Holliday followed up her Broadway success by cutting “And I Am Telling You” as an R&B record — which became a chart hit and won a Grammy. The song also gained Holliday a legion of fans in the gay community, who latched on to the almost unbearable level of emotion she imbued it with, as well as its lyrical message of defiance in the face of heartbreak.

“That type of song has always resonated with gay audiences. It tapped into everyone’s fears of abandonment,” says Michael Musto, longtime Village Voice gossip columnist, and who used to lip-sync to Holliday’s version of the song as the finale to the sets he played with his band the Musts. “[Holliday] was acting out every degrading humiliation and every uncouth reaction we all want to do when we’re dumped but don’t — because we have to face people the next day.”

Holliday’s performance, shepherded along by Bennett’s innovative direction, also struck a chord with gay listeners because it showed the singer doing what many of them could not do: Holliday was unabashedly expressing herself. “If you were ever afraid of who you were, or were never able to fit in, you’re going to respond to that type of commitment,” says Zavelson. “Putting yourself out there 100 percent — it’s not easy to do.”

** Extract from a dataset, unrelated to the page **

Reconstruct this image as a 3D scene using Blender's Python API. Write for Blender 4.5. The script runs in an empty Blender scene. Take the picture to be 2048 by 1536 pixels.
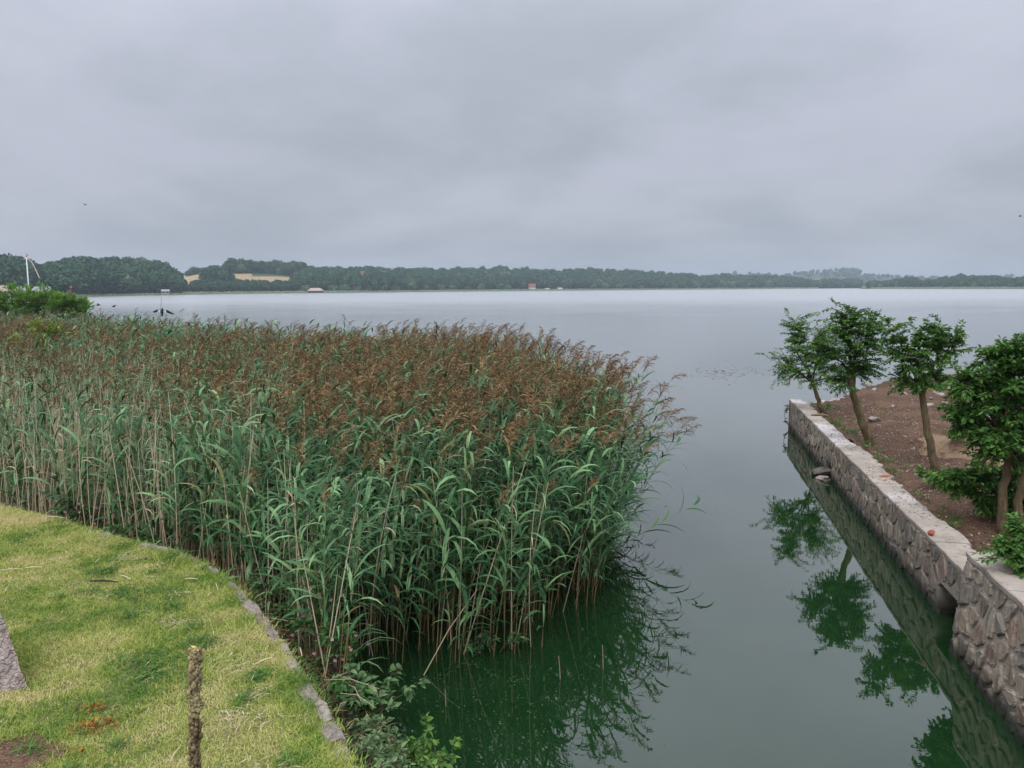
import bpy, math, random
import numpy as np
from mathutils import Vector, Matrix, Euler

random.seed(7)
rng = np.random.default_rng(11)
scene = bpy.context.scene
COL = scene.collection

# ------------------------------------------------------------------ camera
FPX = 1540.0
CAM = Vector((0.0, 0.0, 4.2))
PITCH = math.radians(7.15)
ROLL = math.radians(0.28)
cam_data = bpy.data.cameras.new('camera')
cam_data.sensor_fit = 'HORIZONTAL'
cam_data.sensor_width = 36.0
cam_data.lens = 36.0 * FPX / 2048.0
cam_data.clip_start = 0.05
cam_data.clip_end = 12000.0
cam = bpy.data.objects.new('camera', cam_data)
COL.objects.link(cam)
cam_rot = Euler((math.pi / 2 - PITCH, 0, 0)).to_matrix() @ Matrix.Rotation(-ROLL, 3, 'Z')
cam.matrix_world = Matrix.Translation(CAM) @ cam_rot.to_4x4()
scene.camera = cam


def ray(u, v):
    return cam_rot @ Vector(((u - 1024) / FPX, (768 - v) / FPX, -1.0))


def at(u, v, z):
    """place on the level z seen in that direction"""
    d = ray(u, v)
    return CAM + d * ((z - CAM.z) / d.z)


def aty(u, v, Y):
    d = ray(u, v)
    return CAM + d * (Y / d.y)


# ------------------------------------------------------------------ world: overcast sky
SUN_EL, SUN_AZ = math.radians(52), math.radians(200)
world = bpy.data.worlds.new('World')
scene.world = world
world.use_nodes = True
wn, wl = world.node_tree.nodes, world.node_tree.links
wn.clear()
w_out = wn.new('ShaderNodeOutputWorld')
w_bg = wn.new('ShaderNodeBackground')
w_sky = wn.new('ShaderNodeTexSky')
w_sky.sky_type = 'NISHITA'
w_sky.sun_disc = False
w_sky.sun_elevation = SUN_EL
w_sky.sun_rotation = SUN_AZ
w_tc = wn.new('ShaderNodeTexCoord')
w_sep = wn.new('ShaderNodeSeparateXYZ')
wl.new(w_tc.outputs['Generated'], w_sep.inputs[0])


def wmath(op, a, b=None, clamp=False):
    n = wn.new('ShaderNodeMath'); n.operation = op; n.use_clamp = clamp
    for i, s in enumerate((a, b)):
        if s is None: continue
        if isinstance(s, (int, float)): n.inputs[i].default_value = s
        else: wl.new(s, n.inputs[i])
    return n.outputs[0]


zpos = wmath('MAXIMUM', w_sep.outputs['Z'], 0.0)
den = wmath('ADD', zpos, 0.26)
px = wmath('DIVIDE', w_sep.outputs['X'], den)
py = wmath('DIVIDE', w_sep.outputs['Y'], den)
w_cmb = wn.new('ShaderNodeCombineXYZ')
wl.new(px, w_cmb.inputs[0]); wl.new(py, w_cmb.inputs[1])
w_map = wn.new('ShaderNodeMapping')
w_map.inputs['Location'].default_value = (3.1, 1.7, 0)
w_map.inputs['Rotation'].default_value = (0, 0, 0.35)
w_map.inputs['Scale'].default_value = (0.62, 0.62, 1)
wl.new(w_cmb.outputs[0], w_map.inputs[0])
w_n1 = wn.new('ShaderNodeTexNoise')
w_n1.inputs['Scale'].default_value = 1.7
w_n1.inputs['Detail'].default_value = 8
w_n1.inputs['Roughness'].default_value = 0.56
w_n1.inputs['Distortion'].default_value = 0.12
wl.new(w_map.outputs[0], w_n1.inputs['Vector'])
w_ramp = wn.new('ShaderNodeValToRGB')
w_ramp.color_ramp.interpolation = 'EASE'
w_ramp.color_ramp.elements[0].position = 0.33
w_ramp.color_ramp.elements[0].color = (0.275, 0.296, 0.342, 1)
w_ramp.color_ramp.elements[1].position = 0.68
w_ramp.color_ramp.elements[1].color = (0.378, 0.390, 0.452, 1)
wl.new(w_n1.outputs['Fac'], w_ramp.inputs[0])
# an overcast sky grows brighter towards the zenith
grad = wmath('ADD', wmath('MULTIPLY', wmath('POWER', zpos, 2.2), 4.3), 1.0)
w_mul = wn.new('ShaderNodeVectorMath'); w_mul.operation = 'SCALE'
wl.new(w_ramp.outputs[0], w_mul.inputs[0]); wl.new(grad, w_mul.inputs['Scale'])
w_sc = wn.new('ShaderNodeVectorMath'); w_sc.operation = 'SCALE'
wl.new(w_sky.outputs[0], w_sc.inputs[0]); w_sc.inputs['Scale'].default_value = 0.10
w_mix = wn.new('ShaderNodeMix'); w_mix.data_type = 'RGBA'
w_mix.inputs['Factor'].default_value = 0.95
wl.new(w_sc.outputs[0], w_mix.inputs['A']); wl.new(w_mul.outputs[0], w_mix.inputs['B'])
wl.new(w_mix.outputs['Result'], w_bg.inputs['Color'])
w_bg.inputs['Strength'].default_value = 1.0
wl.new(w_bg.outputs[0], w_out.inputs['Surface'])

sun_d = bpy.data.lights.new('sun', 'SUN')
sun_d.energy = 1.5
sun_d.angle = math.radians(35)
sun_d.color = (1.0, 0.965, 0.91)
sun = bpy.data.objects.new('sun', sun_d)
COL.objects.link(sun)
sdir = Vector((math.sin(SUN_AZ) * math.cos(SUN_EL), math.cos(SUN_AZ) * math.cos(SUN_EL), math.sin(SUN_EL)))
sun.rotation_euler = sdir.to_track_quat('Z', 'Y').to_euler()

scene.view_settings.view_transform = 'Standard'
scene.view_settings.look = 'None'
scene.view_settings.exposure = 0.38
scene.view_settings.gamma = 1.0
scene.view_settings.use_curve_mapping = False
scene.render.engine = 'CYCLES'
scene.cycles.use_denoising = True
scene.cycles.max_bounces = 6
scene.cycles.diffuse_bounces = 3
scene.cycles.glossy_bounces = 3
scene.cycles.transmission_bounces = 3
scene.cycles.transparent_max_bounces = 4
scene.cycles.volume_bounces = 0
scene.cycles.caustics_reflective = False
scene.cycles.caustics_refractive = False
scene.cycles.sample_clamp_indirect = 4.0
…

But while Holliday’s over-the-top theatrics drew her a legion of fans, they earned their share of detractors, too. “The song works dramatically, but taken outside of the context of the musical it seemed overwrought in a way that Aretha Franklin and Gladys Knight never were,” says Nelson George, the author of “Where Did Our Love Go: The Rise and Fall of the Motown Sound” and “The Death of Rhythm and Blues.” George also contends that the show’s music — meant to mirror the sound of one of black popular culture’s greatest periods, roughly the mid-1960s to the early ’80s — never quite transcends pastiche. “When you hear the music in the play and the film, you’re hearing the echoes of Motown, of the Supremes, of James Brown and Wilson Pickett,” he says. “But the music, including ‘And I Am Telling You,’ never sounds like more than an imitation.”

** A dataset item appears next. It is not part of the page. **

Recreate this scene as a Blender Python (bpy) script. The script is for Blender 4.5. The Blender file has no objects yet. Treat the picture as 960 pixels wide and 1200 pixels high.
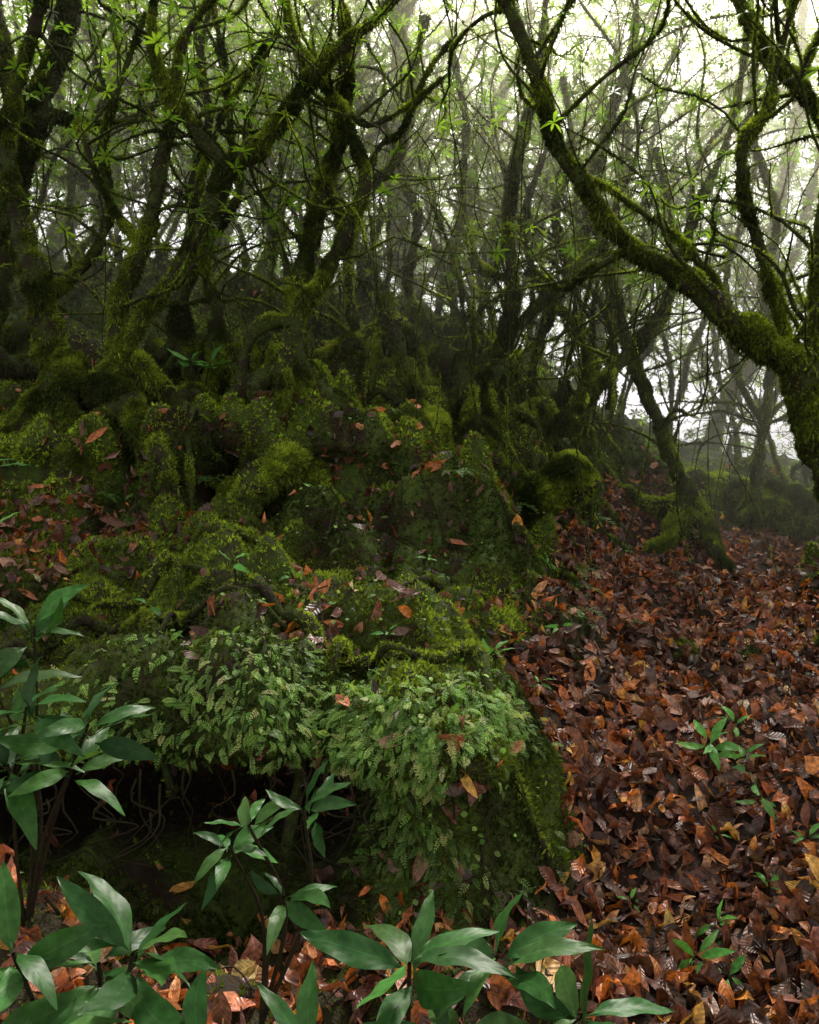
import bpy, numpy as np, math
rng=np.random.default_rng(7)
sc=bpy.context.scene
# ---------------------------------------------------------------- helpers
def sst(x,a,b):
    t=np.clip((x-a)/(b-a),0,1); return t*t*(3-2*t)
def _h(i,j,k,s):
    n=(i*374761393+j*668265263+k*2147483647+s*974634777)&0xffffffff
    n=((n^(n>>13))*1274126177)&0xffffffff
    n=((n^(n>>16))*2246822519)&0xffffffff
    return ((n^(n>>15))&0xffff)/65535.0*2-1
def vn(p,s=0):
    i=np.floor(p).astype(np.int64); f=p-i; f=f*f*(3-2*f)
    r=0
    for a in (0,1):
        for b in (0,1):
            for c in (0,1):
                w=(f[:,0] if a else 1-f[:,0])*(f[:,1] if b else 1-f[:,1])*(f[:,2] if c else 1-f[:,2])
                r=r+w*_h(i[:,0]+a,i[:,1]+b,i[:,2]+c,s)
    return r
def fbm(p,s=0,o=3):
    r=0;a=1
    for k in range(o):
        r=r+a*vn(p*(2.03**k)+k*7.3,s+k); a*=.5
    return r
def norm(v): return v/np.maximum(np.linalg.norm(v,axis=-1,keepdims=True),1e-9)
def basis(f,n):
    X=norm(f); Y=norm(np.cross(n,X)); Z=np.cross(X,Y)
    return np.stack([X,Y,Z],axis=2)
class Geo:
    def __init__(s): s.v=[];s.f=[];s.m=[];s.c=[];s.uv=[];s.n=0
    def add(s,v,f,mat=0,col=None,uv=None):
        if len(v)==0: return
        s.v.append(v); s.f.append((f+s.n,mat)); s.n+=len(v)
        c=np.ones((len(v),4)); 
        if col is not None: c[:,:3]=col
        s.c.append(c)
        u=np.zeros((len(v),3))
        if uv is not None: u[:,:uv.shape[1]]=uv
        s.uv.append(u)
    def build(s,name,mats,smooth=True):
        V=np.concatenate(s.v); me=bpy.data.meshes.new(name)
        loops=np.concatenate([f.reshape(-1) for f,_ in s.f])
        tot=np.concatenate([np.full(len(f),f.shape[1]) for f,_ in s.f])
        mi=np.concatenate([np.full(len(f),m) for f,m in s.f])
        st=np.concatenate([[0],np.cumsum(tot)[:-1]])
        me.vertices.add(len(V)); me.vertices.foreach_set('co',V.astype(np.float32).ravel())
        me.loops.add(len(loops)); me.loops.foreach_set('vertex_index',loops.astype(np.int32))
        me.polygons.add(len(tot)); me.polygons.foreach_set('loop_start',st.astype(np.int32))
        me.polygons.foreach_set('loop_total',tot.astype(np.int32))
        for m in mats: me.materials.append(m)
        me.polygons.foreach_set('material_index',mi.astype(np.int32))
        me.polygons.foreach_set('use_smooth',np.full(len(tot),smooth))
        a=me.attributes.new('Col','FLOAT_COLOR','POINT'); a.data.foreach_set('color',np.concatenate(s.c).astype(np.float32).ravel())
        a=me.attributes.new('luv','FLOAT_VECTOR','POINT'); a.data.foreach_set('vector',np.concatenate(s.uv).astype(np.float32).ravel())
        me.update(calc_edges=True)
        o=bpy.data.objects.new(name,me); sc.collection.objects.link(o); return o
def inst(g,tpl,pos,R,scale,mat=0,col=None):
    tv,tf,tu=tpl; N=len(pos); n=len(tv)
    if N==0: return
    scale=np.asarray(scale,float)
    if scale.ndim==1: scale=scale[:,None]
    L=tv[None]*scale[:,None,:]
    V=np.einsum('nij,nkj->nki',R,L)+pos[:,None,:]
    F=(tf[None]+(np.arange(N)*n)[:,None,None]).reshape(-1,tf.shape[1])
    C=None if col is None else np.repeat(col,n,axis=0)
    g.add(V.reshape(-1,3),F,mat,C,np.tile(tu,(N,1)))
def leaf_tpl(W=.3,n=6,fold=.2,curl=.2,peak=.5,wav=0.,twist=0.,seed=0):
    r=np.random.default_rng(seed); v=[];u=[]
    for i in range(n+1):
        t=i/n
        w=W/2*max(.02,math.sin(math.pi*t**(math.log(.5)/math.log(peak)))**.85)
        zc=-curl*t*t+ .04*math.sin(t*9+seed)*wav
        for j in (-1,0,1):
            y=j*w; z=zc+abs(j)*fold*w+wav*r.normal()*.02*abs(j)+twist*t*j*w
            v.append((t*(1-.15*curl*t),y,z)); u.append((t,j*w/(W/2),0))
    f=[]
    for i in range(n):
        for j in range(2):
            a=i*3+j; f.append((a,a+3,a+4,a+1))
    return np.array(v,float),np.array(f),np.array(u,float)
def big_leaf(W,curl,fold,seed,n=14):
    """smooth evergreen leaf: short stalk, lanceolate blade, drooping tip"""
    r=np.random.default_rng(seed); v=[];u=[];b=r.normal()*.06
    for i in range(n+1):
        t=i/n; tt=max(0,(t-.06)/.94)
        w=W/2*(math.sin(math.pi*tt**.86)**.9 if 0<tt<1 else 0)*(1-.12*tt)+.006
        for j in (-1,-.5,0,.5,1):
            y=j*w+b*math.sin(t*3); z=-curl*t*t+fold*w*(abs(j)-.25*j*j*4*.4)+.016*math.sin(t*16+j*3+seed)*abs(j)
            v.append((t*(1-.2*curl*t),y,z)); u.append((t,j,0))
    f=[(i*5+j,i*5+5+j,i*5+6+j,i*5+1+j) for i in range(n) for j in range(4)]
    return np.array(v,float),np.array(f),np.array(u,float)
def join_tpl(parts):
    V=[];F=[];U=[];k=0
    for v,f,u in parts: V.append(v);F.append(f+k);U.append(u);k+=len(v)
    return np.concatenate(V),np.concatenate(F),np.concatenate(U)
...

And even though Holliday regularly brought the house down during her nearly four-year run as Effie, not everyone in the audience leapt to their feet. “I thought she went way over-the-top on that number,” says David Barbour, a writer for Broadway.com and editor in chief of Lighting & Sound, a trade journal for the entertainment technology industry. “What you’re really looking at with that performance is the greatness of Michael Bennett.” Bennett, who died of complications from AIDS in 1987, directed the show and, with Michael Peters, did the choreography, for which he won a Tony.

“The entire show was framed so well and the story structure was so strong — with the way the whole first act builds toward ‘And I Am Telling You’ — it’s almost impossible not to get a great reaction,” Barbour says. Besides, he adds, “Where are the other great Jennifer Holliday performances?”

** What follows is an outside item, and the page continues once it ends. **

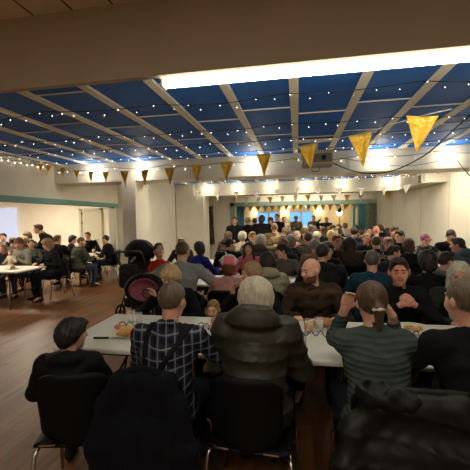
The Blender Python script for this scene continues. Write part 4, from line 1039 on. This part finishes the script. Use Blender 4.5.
CW = {'black': (26, 26, 29), 'navy': (34, 38, 56), 'grey': (92, 90, 88), 'maroon': (96, 40, 42), 'cream': (204, 192, 166), 'olive': (84, 82, 58), 'brown': (84, 64, 50), 'royal blue': (40, 56, 130), 'mustard': (170, 130, 50), 'dusty pink': (176, 120, 116), 'dark green': (40, 60, 48), 'white': (210, 206, 196), 'red': (160, 44, 40), 'teal': (44, 96, 104)}
WEI = ['black']*5+['navy']*3+['grey']*5+['dusty pink', 'cream', 'white']+['brown']*3+['olive']*2+['cream']*2+['maroon']*2+['dark green']*2+['royal blue', 'mustard', 'dusty pink', 'white', 'red', 'teal']
HW = ['darkbrown']*2+['brown']*4+['light', 'blond']+['greybrown']*2+['grey']*3+['light']*2+['blond']*2+['white']*2+['black', 'auburn']
HN_ = {'darkbrown': 'dark brown', 'brown': 'brown', 'greybrown': 'grey-brown', 'grey': 'grey', 'light': 'light brown', 'blond': 'blond', 'white': 'white', 'black': 'black', 'auburn': 'auburn'}
used = set(); rng = random.Random(11)
placed = [(o.location.x, o.location.y) for o in list(COL.objects) if o.get('category') == 'person']
ROWS = [(6.45, 0, -1.5, 1.1, 'at the third table'), (7.85, 1, -1.8, 1.9, 'past the third table'), (8.6, 0, -1.9, 1.9, 'at the fourth table'), (10.0, 1, -2.0, 2.6, 'past the fourth table'), (10.8, 0, -1.7, 3.0, 'at the fifth table'),
        (12.2, 1, -2.0, 2.9, 'past the fifth table'), (12.95, 0, -2.0, 2.6, 'by the teal opening'), (14.2, 0, -2.0, 2.1, 'past the teal opening'), (15.6, 1, -1.9, 2.2, 'in the far hall'), (16.6, 0, -1.8, 2.4, 'at the very back')]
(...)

While Holliday had a busy career after “Dreamgirls,” charting with the occasional R&B song, making guest appearances on TV shows like “Touched by an Angel” and “Ally McBeal,” and performing regularly at gay-themed events and fundraisers, she never again reached the heights of “And I Am Telling You.”

“She pigeonholed herself,” says Zavelson. “She wasn’t able to do anything where she wasn’t the standout.”

Rich puts it more simply: “That performance outlasted her career.”

Holliday was back in the news when she publicly complained about her lack of involvement in the new “Dreamgirls.” Maybe the filmmakers instinctively knew what audiences are just finding out — Effie doesn’t belong to Jennifer Holliday anymore.

“Jennifer Holliday owned that role. It was like Marlon Brando and Stanley Kowalski,” says Musto. “But Jennifer Hudson did a great job. Maybe it’ll be her role now.”

David Marchese is associate music editor at Salon.